The purpose of ORS 19.335(2) leaves no doubt about our conclusion. While an appellant is permitted to interpose a stay of the judgment of restitution of the premises, the protection afforded appellant during appeal gives rise to a concomitant responsibility that the respondent-landlord should not be prejudiced by the appeal. As written, the stay statute intends a balance. An appeal poses the risk of prejudice in the form of an extended, unpaid occupancy and, for that, the appellant must post with the court the value of the unwanted occupancy during the appeal. That appeal poses the added risk of prejudice that the landlord could be delayed receipt of that payment for years. Here, for example, four years has run since this FED judgment. Yet, appellant argues for just such a delay in payment and argues that payment any sooner invalidates the FED judgment.

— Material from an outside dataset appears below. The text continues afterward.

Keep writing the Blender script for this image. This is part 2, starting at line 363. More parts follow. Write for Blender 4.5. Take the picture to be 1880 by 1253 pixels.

As implemented by the trial court, ORS 19.335(2) serves to avoid prejudice to either party. The statute should not be construed to require a delay in payment of the value of the occupancy until the end of an appeal, nor should it mean that the landlord's receipt of payments should cause the landlord to forfeit its recovery of the premises. Therefore, the trial court did not err in denying defendant's motion for relief from judgment under ORCP 71 B(1)(e). The FED judgment was not “satisfied, released, or discharged.”

Reconsideration allowed; former opinion modified and adhered to as modified.


1.   Although a markedly different problem with statutes, we did face a seeming conflict between the effect of ORS 19.335(2), staying a judgment, and an FED statute, ORS 105.159(3), where the stay would seem to preclude much of the 60-day period in which to issue a writ of execution of judgment of restitution. In Pine Ridge Park v. Fugere, 252 Or App 456, 462, 287 P3d 1268 (2012), rev den, 353 Or 280 (2013), we read the provisions together so as to toll the 60-day period during the appellate stay. Although a different problem, we read ORS 105.161(4) and ORS 19.335(2) so as to avoid conflict.